**Directions for this task:**
Repeat word for word the lines from the top of the records through the line containing "R = math.radians; PI = math.pi", and skip the pictures.

──────── Listed entries

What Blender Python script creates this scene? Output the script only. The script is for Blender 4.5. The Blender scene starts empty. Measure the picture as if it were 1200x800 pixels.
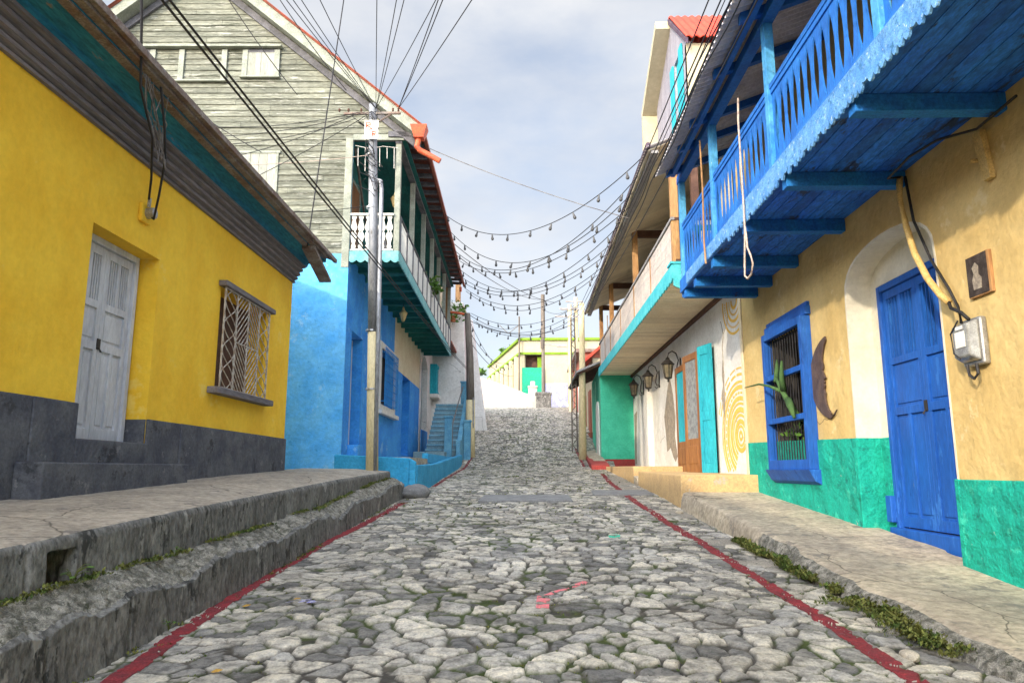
import bpy, bmesh, math, random
import numpy as np
from mathutils import Vector, Matrix
from mathutils.geometry import tessellate_polygon
random.seed(7); RNG = np.random.default_rng(5)
scn = bpy.context.scene; COL = scn.collection
R = math.radians; PI = math.pi

# ------------------------------------------------------------------ materials
MATS = {}
def mk(name, base, var=None, scale=3.0, stretch=(1,1,1), bump=0.3, bscale=30.0, rough=0.85, metal=0.0,
       fine=0.25, island=0.0, spots=None, spec=0.3, bdist=0.01, cracks=None, trans=0.0):
    """procedural material: two tones mixed by noise, optional per-piece variation, chips/stains, bump"""
    m = bpy.data.materials.new(name); m.use_nodes = True; nt = m.node_tree; N = nt.nodes; L = nt.links
    b = N['Principled BSDF']; b.inputs['Roughness'].default_value = rough; b.inputs['Metallic'].default_value = metal
    b.inputs['Specular IOR Level'].default_value = spec
    if trans: b.inputs['Transmission Weight'].default_value = trans
    tc = N.new('ShaderNodeTexCoord'); mp = N.new('ShaderNodeMapping'); mp.inputs['Scale'].default_value = stretch
    L.new(tc.outputs['Object'], mp.inputs['Vector'])
    def noise(sc, det=6, ro=0.6):
        n = N.new('ShaderNodeTexNoise'); n.inputs['Scale'].default_value = sc; n.inputs['Detail'].default_value = det
        n.inputs['Roughness'].default_value = ro; L.new(mp.outputs[0], n.inputs['Vector']); return n
    def ramp(src, a, c):
        r = N.new('ShaderNodeMapRange'); r.inputs['From Min'].default_value = a; r.inputs['From Max'].default_value = c
        L.new(src, r.inputs['Value']); return r.outputs[0]
    def mix(f, A, B, mode='MIX'):
        x = N.new('ShaderNodeMix'); x.data_type = 'RGBA'; x.blend_type = mode
        for s, v in ((0, f), (6, A), (7, B)):
            if isinstance(v, (int, float)): x.inputs[s].default_value = v
            elif isinstance(v, tuple): x.inputs[s].default_value = (*v[:3], 1)
            else: L.new(v, x.inputs[s])
        return x.outputs[2]
    if var is None: var = tuple(c*0.72 for c in base)
    n1 = noise(scale); c = mix(ramp(n1.outputs[0], .40, .60), base, var)
    n2 = noise(scale*9, 5, .7); g = ramp(n2.outputs[0], .36, .64)
    gr = N.new('ShaderNodeMapRange'); gr.inputs['To Min'].default_value = 1-fine; gr.inputs['To Max'].default_value = 1+fine
    L.new(g, gr.inputs['Value']); cb = N.new('ShaderNodeCombineColor')
    for i in range(3): L.new(gr.outputs[0], cb.inputs[i])
    c = mix(1.0, c, cb.outputs[0], 'MULTIPLY')
    if island:
        ge = N.new('ShaderNodeNewGeometry'); ir = N.new('ShaderNodeMapRange')
        ir.inputs['To Min'].default_value = 1-island; ir.inputs['To Max'].default_value = 1+island
        L.new(ge.outputs['Random Per Island'], ir.inputs['Value']); cc = N.new('ShaderNodeCombineColor')
        for i in range(3): L.new(ir.outputs[0], cc.inputs[i])
        c = mix(1.0, c, cc.outputs[0], 'MULTIPLY')
    for sp in (spots or []):
        n3 = noise(sp[2], 5, .74); f = ramp(n3.outputs[0], sp[1], sp[1]+.05); c = mix(f, c, sp[0])
    if cracks:                                     # thin wandering cracks, only here and there
        nz = noise(cracks[0]*1.5, 4, .7); va = N.new('ShaderNodeMix'); va.data_type = 'RGBA'; va.inputs[0].default_value = .22
        L.new(mp.outputs[0], va.inputs[6]); L.new(nz.outputs['Color'], va.inputs[7])
        vo = N.new('ShaderNodeTexVoronoi'); vo.feature = 'DISTANCE_TO_EDGE'; vo.inputs['Scale'].default_value = cracks[0]; L.new(va.outputs[2], vo.inputs['Vector'])
        f = ramp(vo.outputs['Distance'], cracks[1], 0.0); n5 = noise(cracks[0]*.7, 2, .5); g5 = ramp(n5.outputs[0], cracks[2], cracks[2]+.06)
        mu = N.new('ShaderNodeMath'); mu.operation = 'MULTIPLY'; mu.use_clamp = True; L.new(f, mu.inputs[0]); L.new(g5, mu.inputs[1]); c = mix(mu.outputs[0], c, tuple(q*.25 for q in base))
    L.new(c, b.inputs['Base Color'])
    if bump:
        bn = noise(bscale, 4, .68); bp = N.new('ShaderNodeBump'); bp.inputs['Strength'].default_value = bump
        bp.inputs['Distance'].default_value = bdist; L.new(bn.outputs[0], bp.inputs['Height'])
        b2 = noise(bscale*.12, 3, .5); bq = N.new('ShaderNodeBump'); bq.inputs['Strength'].default_value = bump
        bq.inputs['Distance'].default_value = bdist*5; L.new(b2.outputs[0], bq.inputs['Height'])
        L.new(bp.outputs[0], bq.inputs['Normal']); L.new(bq.outputs[0], b.inputs['Normal'])
    MATS[name] = m; return m
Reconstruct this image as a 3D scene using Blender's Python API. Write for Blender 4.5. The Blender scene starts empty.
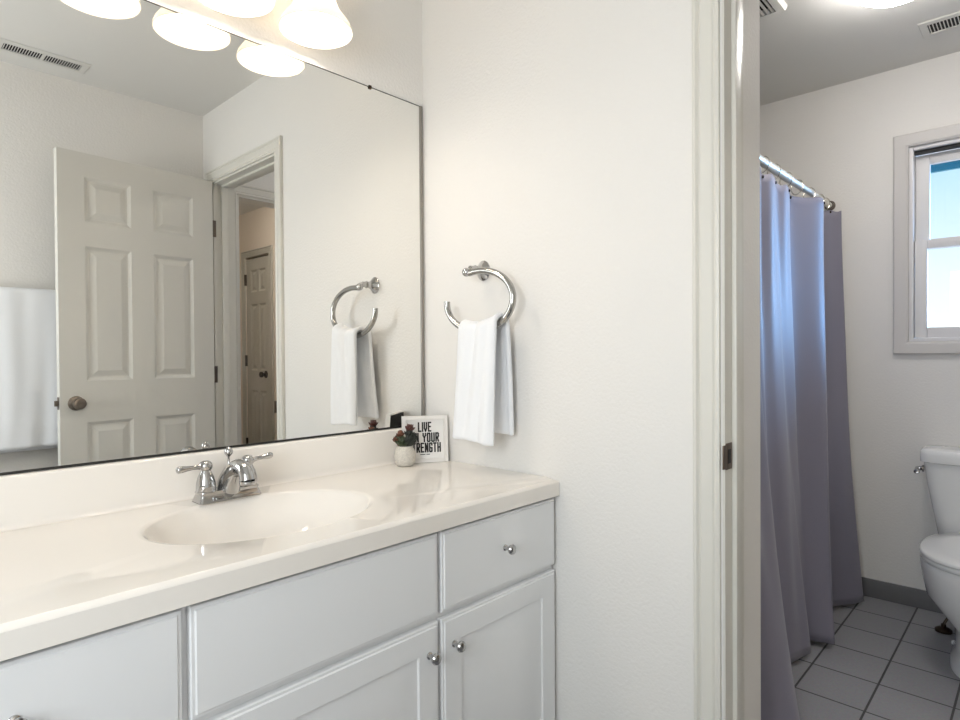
import bpy, bmesh, math, random
from mathutils import Vector, Matrix

random.seed(7)
PI = math.pi
SC = bpy.context.scene
COL = SC.collection

# ------------------------------------------------------------------ camera
F_PX, YAW, PITCH, ROLL = 603.184, math.radians(43.3252), math.radians(-0.6174), math.radians(-0.3834)
cam_data = bpy.data.cameras.new('camera')
cam_data.sensor_fit = 'HORIZONTAL'
cam_data.sensor_width = 36.0
cam_data.lens = F_PX * 36.0 / 960.0
cam_data.clip_start = 0.01
cam = bpy.data.objects.new('camera', cam_data)
COL.objects.link(cam)
_F = Vector((math.cos(YAW), math.sin(YAW), 0)); _R = Vector((math.sin(YAW), -math.cos(YAW), 0)); _U = Vector((0, 0, 1))
_F2 = _F * math.cos(PITCH) + _U * math.sin(PITCH); _U2 = _U * math.cos(PITCH) - _F * math.sin(PITCH)
_R3 = _R * math.cos(ROLL) + _U2 * math.sin(ROLL); _U3 = _U2 * math.cos(ROLL) - _R * math.sin(ROLL)
cam.matrix_world = Matrix(((_R3.x, _U3.x, -_F2.x, -1.3706), (_R3.y, _U3.y, -_F2.y, -1.5525),
                           (_R3.z, _U3.z, -_F2.z, 1.172), (0, 0, 0, 1)))
SC.camera = cam

# ------------------------------------------------------------------ world, daylight, exposure
SC.view_settings.view_transform = 'Standard'
SC.view_settings.look = 'None'
SC.view_settings.gamma = 1.0
SC.view_settings.use_curve_mapping = False
SC.view_settings.exposure = 0.0

BULB_STRENGTH = 62.0
DOME_STRENGTH = 34.0
HALL_POWER = 60.0


def lin(r, g, b):
    f = lambda c: (c / 255.0) / 12.92 if c / 255.0 <= 0.04045 else ((c / 255.0 + 0.055) / 1.055) ** 2.4
    return (f(r), f(g), f(b), 1.0)


world = bpy.data.worlds.new('sky')
SC.world = world
world.use_nodes = True
_nt = world.node_tree
_nt.nodes.clear()
_out = _nt.nodes.new('ShaderNodeOutputWorld')
_bg = _nt.nodes.new('ShaderNodeBackground')
_tc = _nt.nodes.new('ShaderNodeTexCoord')
_sx = _nt.nodes.new('ShaderNodeSeparateXYZ')
_rp = _nt.nodes.new('ShaderNodeValToRGB')
_rp.color_ramp.elements[0].position = 0.0
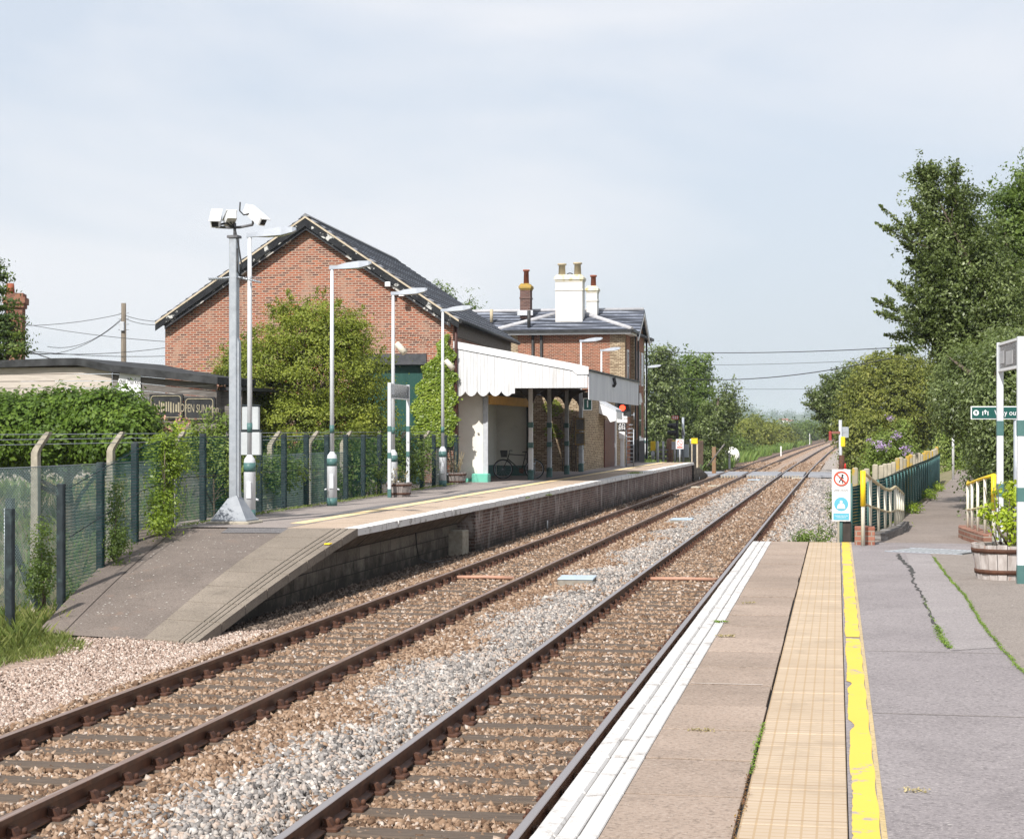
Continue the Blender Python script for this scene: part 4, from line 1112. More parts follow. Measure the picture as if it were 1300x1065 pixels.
# relieving arch, a ring of bricks on edge
g = MB(); cxm = (dx0 + dx1) / 2; rad = 3.0; cz = dz + .36 + .55 - rad
for k in range(34):
    a = R(90 - 25 + 50 * k / 33); g.add([(cxm + r_ * math.cos(a + s * .0105), yy_, cz + r_ * math.sin(a + s * .0105)) for yy_ in (-.012, .0) for r_, s in ((rad, -1), (rad, 1), (rad + .24, 1), (rad + .24, -1))], [(0, 1, 2, 3), (0, 4, 5, 1), (1, 5, 6, 2), (2, 6, 7, 3), (3, 7, 4, 0)])
g.build('relieving_arch', red_brick, sh)
# roof: two slopes
oh = .24; ov = .30; tk = .10; sl_s = (APX - EV) / (W / 2)
rz = APX + .15
g = MB()
for s in (-1, 1):
    ex_ = (W / 2 + oh) * s; ez = rz - sl_s * (W / 2 + oh)
    g.prism([(-W / 2, rz), (-W / 2 + ex_, ez), (-W / 2 + ex_, ez - tk), (-W / 2, rz - tk)], 'y', -ov + .02, LEN + th + ov)
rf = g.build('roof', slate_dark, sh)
g = MB(); NC = 24; HS = W / 2 + oh                      # overlapping slate courses, each lapping the one below
for s in (-1, 1):
    for k in range(NC):
        a0 = HS * k / NC; a1 = HS * (k + 1) / NC + .03; j = random.uniform(-.004, .004)
        x0_, x1_ = -W / 2 + s * a0, -W / 2 + s * a1
        za, zb_ = rz - sl_s * a0 + .006, rz - sl_s * a1 + .042 + j
        g.prism([(x0_, za), (x1_, zb_), (x1_, zb_ - .036), (x0_, za - .004)], 'y', -ov + .03, LEN + th + ov - .02)
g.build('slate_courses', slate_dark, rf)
g = MB(); g.prism([(-W / 2 - .16, rz - .06), (-W / 2, rz + .06), (-W / 2 + .16, rz - .06)], 'y', -ov - .03, LEN + th + ov + .02); g.build('ridge', M('ridge_tile', (.16, .165, .18), (.22, .225, .24), 7, .7), rf)
g = MB(); g2 = MB(); g3 = MB()
for s in (-1, 1):
    a = (-W / 2, rz - tk - .02); b_ = (-W / 2 + s * (W / 2 + oh), rz - tk - .02 - sl_s * (W / 2 + oh))
    g.prism([a, b_, (b_[0], b_[1] - .20), (a[0], a[1] - .25)], 'y', -ov - .02, -ov + .03)
    g2.prism([(a[0], a[1] - .22), (b_[0] - s * .3, b_[1] - .22 + .3 * sl_s), (b_[0] - s * .3, b_[1] - .34 + .3 * sl_s), (a[0], a[1] - .36)], 'y', -ov + .05, -.06)
    g3.prism([(a[0], a[1] + .085), (b_[0], b_[1] + .085), (b_[0], b_[1] + .02), (a[0], a[1] + .02)], 'y', -ov - .035, -ov + .0)
g.build('bargeboard', flaky, sh); g2.build('bargeboard', M('inner_barge', (.035, .037, .042), (.06, .062, .07), 3, .7, dirt=(.52, .5, .47), dscale=3, dlo=.56, dhi=.60, spec=.15), sh); g3.build('verge_strip', cream_strip, sh)
g = MB()
ez = rz - sl_s * (W / 2 + oh) - .08
g.tube([(oh + .05, -ov, ez), (oh + .05, LEN + th + ov, ez)], .07, 8); g.build('gutter', black, sh)
g = MB(); g.box(.005, oh - .02, -.25, LEN + .5, EV + .0, EV + .04); g.box(.004, .04, .2, LEN, EV - .55, EV - .02); g.build('eaves_board', side_boards, sh)
g = MB(); g.tube([(.10, .02, EV - .1), (.10, -.02, 5.2), (.10, -.05, .6)], .055, 10)
g.build('downpipe', brown_pipe, sh)
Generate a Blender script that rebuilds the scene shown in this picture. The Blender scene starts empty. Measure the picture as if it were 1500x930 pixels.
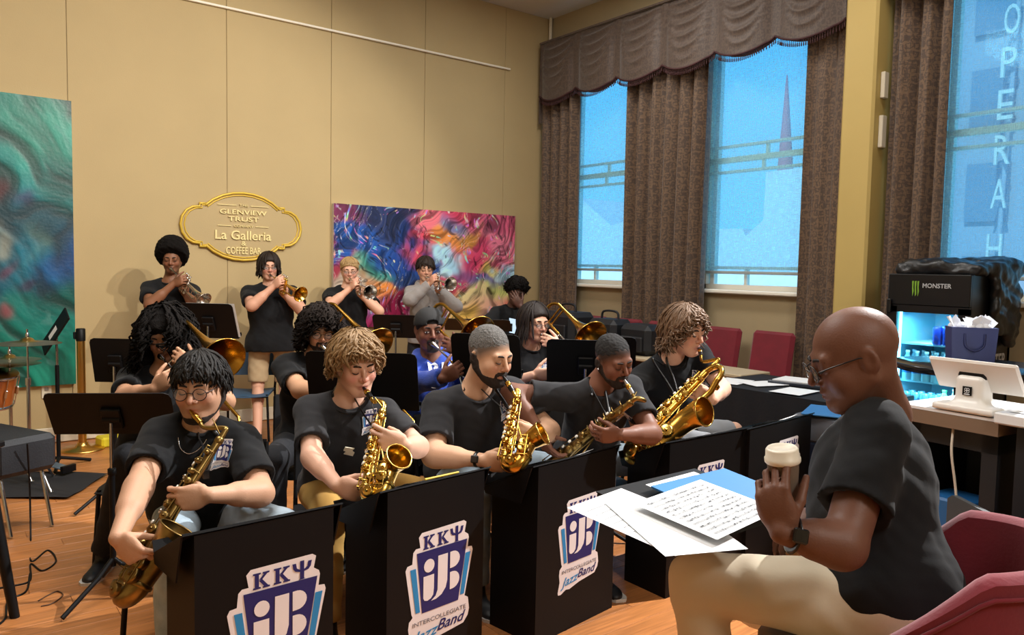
import bpy, math, random
import numpy as np
from mathutils import Vector, Matrix
random.seed(7); rng = np.random.default_rng(7)
SC = bpy.context.scene
COL = SC.collection
def V(*a): return np.array(a[0] if len(a) == 1 else a, float)
def nrm(v):
    v = np.asarray(v, float); return v / max(1e-9, np.linalg.norm(v))
# ------------------------------------------------------------------ camera
F, CX, CY, CAMZ = 1122.0, 750.0, 465.0, 1.62
def _d(px, py): return V(px - CX, CY - py, -F)
_X = nrm(_d(2211, 421)); _Y = _d(-115, 374); _Y = nrm(_Y - _X * (_X @ _Y)); _Z = np.cross(_X, _Y)
RC = np.array([_X, _Y, _Z])                      # camera axes -> room axes (X along the back wall, Y along the windows)
EYE = V(0, 0, CAMZ)
def at(px, py, dep): return EYE + RC @ _d(px, py) * (dep / F)      # a point of the room seen at a pixel, dep metres ahead
def cv(x, y, z=0): return RC @ V(x, y, z)        # direction: right, up, towards the camera
def onfloor(px, py, z=0):
    r = RC @ _d(px, py); return EYE + r * ((z - CAMZ) / r[2])
def toward(M, px, py, L):
    """the point seen at a pixel that lies L metres from M on its camera side"""
    r = RC @ _d(px, py); r = r / np.linalg.norm(r); m = V(M) - EYE; b = r @ m; q = b * b - (m @ m - L * L)
    return EYE + r * (b - math.sqrt(max(q, 0)))
def px_of(P):
    v = RC.T @ (V(P) - EYE); s = F / -v[2]; return CX + v[0] * s, CY - v[1] * s, -v[2]
cam = bpy.data.cameras.new('camera'); cam_o = bpy.data.objects.new('camera', cam); COL.objects.link(cam_o)
M4 = Matrix.Identity(4)
for i in range(3):
    for j in range(3): M4[i][j] = RC[i, j]
M4.translation = Vector(EYE); cam_o.matrix_world = M4
cam.sensor_width = 36; cam.lens = 36 * F / 1500; cam.clip_start = 0.05; cam.clip_end = 500
SC.camera = cam_o
# ------------------------------------------------------------------ light
W_ = bpy.data.worlds.new('sky'); SC.world = W_; W_.use_nodes = True
nt = W_.node_tree; bg = nt.nodes['Background']
tc = nt.nodes.new('ShaderNodeTexCoord'); sx = nt.nodes.new('ShaderNodeSeparateXYZ'); rp = nt.nodes.new('ShaderNodeValToRGB')
nt.links.new(tc.outputs['Generated'], sx.inputs[0]); nt.links.new(sx.outputs['Z'], rp.inputs[0]); nt.links.new(rp.outputs[0], bg.inputs[0])
rp.color_ramp.elements[0].color = (0.26, 0.62, 0.92, 1); rp.color_ramp.elements[0].position = 0.0
rp.color_ramp.elements[1].color = (0.09, 0.40, 0.86, 1); rp.color_ramp.elements[1].position = 0.6
bg.inputs[1].default_value = 1.6
SC.view_settings.view_transform = 'Standard'; SC.view_settings.look = 'None'; SC.view_settings.gamma = 1
SC.view_settings.exposure = 0.0; SC.view_settings.use_curve_mapping = False
SC.cycles.max_bounces = 6; SC.cycles.diffuse_bounces = 3; SC.cycles.transparent_max_bounces = 12; SC.cycles.sample_clamp_indirect = 4
SC.cycles.use_denoising = True
def lamp(name, kind, loc, power, color, target=None, size=0.1, angle=60, blend=0.3, size_y=None):
    l = bpy.data.lights.new(name, kind); o = bpy.data.objects.new(name, l); COL.objects.link(o)
    l.energy = power; l.color = color; o.location = loc
    if kind == 'SPOT': l.shadow_soft_size = size; l.spot_size = math.radians(angle); l.spot_blend = blend
    if kind == 'AREA':
        l.shape = 'RECTANGLE'; l.size = size; l.size_y = size_y or size
    if target is not None:
        o.rotation_euler = (Vector(target) - Vector(loc)).to_track_quat('-Z', 'Y').to_euler()
    return o
lamp('ceiling_fill', 'AREA', (1.2, 3.6, 4.75), 195, (1.0, .97, .92), size=2.2, size_y=2.2)  # unseen overhead panel, added for ambient fill
lamp('soft_fill_light', 'POINT', (1.6, -1.2, 3.3), 150, (1.0, .97, .93)).data.shadow_soft_size = .35  # unseen point lamp added to lift the ceiling and soften shadows
lamp('track_and_key_spot', 'SPOT', (3.7, 1.4, 4.6), 600, (1.0, .94, .84), (1.9, 7.2, 1.5), size=.05, angle=62, blend=.4)
lamp('track_and_key_spot', 'SPOT', (2.9, 1.5, 4.6), 420, (1.0, .92, .80), (1.0, 7.0, 1.6), size=.05, angle=66, blend=.5)
lamp('track_and_key_spot', 'SPOT', (5.6, 1.5, 4.5), 2000, (1.0, .98, .96), (1.9, 2.3, 1.0), size=.03, angle=50, blend=.25)  # added key spot standing in for sunlight from the window side
lamp('ceiling_fill', 'AREA', (4.7, 5.2, 4.76), 60, (1.0, .96, .9), size=.6, size_y=.6)  # unseen lamp added to top-light the valance folds
lamp('ceiling_fill', 'AREA', (4.9, 2.6, 4.76), 30, (1.0, .96, .9), size=.6, size_y=.6)  # another unseen lamp added over the window side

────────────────

**Answer to the problem:**
What Blender Python script creates this scene? Output the script only. The script is for Blender 4.5. The Blender scene starts empty. Measure the picture as if it were 1200x800 pixels.
import bpy, bmesh, math, random
import numpy as np
from mathutils import Vector, Matrix
from mathutils.geometry import tessellate_polygon
random.seed(7); RNG = np.random.default_rng(5)
scn = bpy.context.scene; COL = scn.collection
R = math.radians; PI = math.pi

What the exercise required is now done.